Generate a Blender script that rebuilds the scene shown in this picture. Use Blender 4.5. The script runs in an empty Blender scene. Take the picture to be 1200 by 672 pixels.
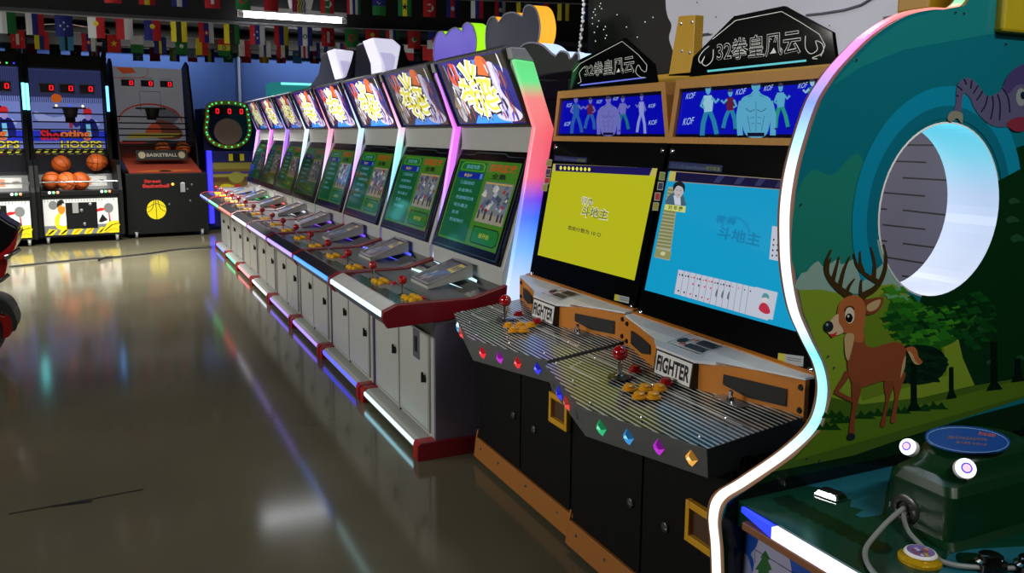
import bpy, bmesh, math, random
from mathutils import Vector, Matrix
random.seed(7)
SC = bpy.context.scene
COL = SC.collection
V = Vector
PI = math.pi
# ------------------------------------------------------------------ camera
FPX, PITCH, ROLL, YAW, PPY, EYE = 988.24, .144412, .0079245, .446405, 302.458, 1.4
_cy, _sy, _cp, _sp = math.cos(YAW), math.sin(YAW), math.cos(PITCH), math.sin(PITCH)
CW = V((_sy * _cp, _cy * _cp, -_sp))
_r = V((_cy, -_sy, 0)); _u = _r.cross(CW)
CR = _r * math.cos(ROLL) + _u * math.sin(ROLL)
CU = _u * math.cos(ROLL) - _r * math.sin(ROLL)
CAM = V((0, 0, EYE))
cd = bpy.data.cameras.new('camera'); cam = bpy.data.objects.new('camera', cd); COL.objects.link(cam)
cam.matrix_world = Matrix(((CR.x, CU.x, -CW.x, CAM.x), (CR.y, CU.y, -CW.y, CAM.y), (CR.z, CU.z, -CW.z, CAM.z), (0, 0, 0, 1)))
cd.sensor_width = 36; cd.lens = FPX / 1200 * 36; cd.shift_y = -(336 - PPY) / 1200; cd.clip_start = .02
SC.camera = cam


def ray(x, y): return CR * ((x - 600) / FPX) + CU * ((PPY - y) / FPX) + CW


def hit(x, y, p, n):
    d = ray(x, y); return CAM + d * ((V(p) - CAM).dot(V(n)) / d.dot(V(n)))


def onX(x, y, v): return hit(x, y, (v, 0, 0), (1, 0, 0))
def onY(x, y, v): return hit(x, y, (0, v, 0), (0, 1, 0))
def onZ(x, y, v): return hit(x, y, (0, 0, v), (0, 0, 1))


# ------------------------------------------------------------------ materials
def lin(c): return tuple(((x / 255) / 12.92 if x / 255 <= .04045 else ((x / 255 + .055) / 1.055) ** 2.4) for x in c)


_mats = {}


def M(name, col=(128, 128, 128), rough=.5, metal=0., emit=None, es=1., coat=0., alpha=1., trans=0., noise=0., nscale=30., bump=0.):
    if name in _mats: return _mats[name]
    m = bpy.data.materials.new(name); m.use_nodes = True
    nt = m.node_tree; b = nt.nodes['Principled BSDF']; c = lin(col) + (1,)
    b.inputs['Base Color'].default_value = c
    b.inputs['Roughness'].default_value = rough; b.inputs['Metallic'].default_value = metal
    b.inputs['Coat Weight'].default_value = coat; b.inputs['Coat Roughness'].default_value = .05
    b.inputs['Alpha'].default_value = alpha; b.inputs['Transmission Weight'].default_value = trans
    if emit is not None:
        b.inputs['Emission Color'].default_value = lin(emit) + (1,); b.inputs['Emission Strength'].default_value = es
    if noise or bump:
        tc = nt.nodes.new('ShaderNodeTexCoord'); n = nt.nodes.new('ShaderNodeTexNoise')
        n.inputs['Scale'].default_value = nscale; n.inputs['Detail'].default_value = 4
        nt.links.new(tc.outputs['Object'], n.inputs['Vector'])
        if noise:
            mx = nt.nodes.new('ShaderNodeMixRGB'); mx.blend_type = 'MULTIPLY'; mx.inputs[0].default_value = noise
            mx.inputs[1].default_value = c
            cr = nt.nodes.new('ShaderNodeValToRGB'); cr.color_ramp.elements[0].position = .3; cr.color_ramp.elements[1].position = .7
            cr.color_ramp.elements[0].color = (.35, .35, .35, 1)
            nt.links.new(n.outputs['Fac'], cr.inputs[0]); nt.links.new(cr.outputs[0], mx.inputs[2])
            nt.links.new(mx.outputs[0], b.inputs['Base Color'])
        if bump:
            bp = nt.nodes.new('ShaderNodeBump'); bp.inputs['Strength'].default_value = bump; bp.inputs['Distance'].default_value = .002
            nt.links.new(n.outputs['Fac'], bp.inputs['Height']); nt.links.new(bp.outputs[0], b.inputs['Normal'])
    _mats[name] = m
    return m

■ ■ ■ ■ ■

• Goal: Please extract exactly the lines of the data, from the first through the line containing "def onZ(x, y, v): return", and add no pictures to the copy.

• Result for this exercise:
Generate a Blender script that rebuilds the scene shown in this picture. Use Blender 4.5. The script runs in an empty Blender scene. Take the picture to be 1200 by 672 pixels.
import bpy, bmesh, math, random
from mathutils import Vector, Matrix
random.seed(7)
SC = bpy.context.scene
COL = SC.collection
V = Vector
PI = math.pi
# ------------------------------------------------------------------ camera
FPX, PITCH, ROLL, YAW, PPY, EYE = 988.24, .144412, .0079245, .446405, 302.458, 1.4
_cy, _sy, _cp, _sp = math.cos(YAW), math.sin(YAW), math.cos(PITCH), math.sin(PITCH)
CW = V((_sy * _cp, _cy * _cp, -_sp))
_r = V((_cy, -_sy, 0)); _u = _r.cross(CW)
CR = _r * math.cos(ROLL) + _u * math.sin(ROLL)
CU = _u * math.cos(ROLL) - _r * math.sin(ROLL)
CAM = V((0, 0, EYE))
cd = bpy.data.cameras.new('camera'); cam = bpy.data.objects.new('camera', cd); COL.objects.link(cam)
cam.matrix_world = Matrix(((CR.x, CU.x, -CW.x, CAM.x), (CR.y, CU.y, -CW.y, CAM.y), (CR.z, CU.z, -CW.z, CAM.z), (0, 0, 0, 1)))
cd.sensor_width = 36; cd.lens = FPX / 1200 * 36; cd.shift_y = -(336 - PPY) / 1200; cd.clip_start = .02
SC.camera = cam


def ray(x, y): return CR * ((x - 600) / FPX) + CU * ((PPY - y) / FPX) + CW


def hit(x, y, p, n):
    d = ray(x, y); return CAM + d * ((V(p) - CAM).dot(V(n)) / d.dot(V(n)))


def onX(x, y, v): return hit(x, y, (v, 0, 0), (1, 0, 0))
def onY(x, y, v): return hit(x, y, (0, v, 0), (0, 1, 0))
def onZ(x, y, v): return hit(x, y, (0, 0, v), (0, 0, 1))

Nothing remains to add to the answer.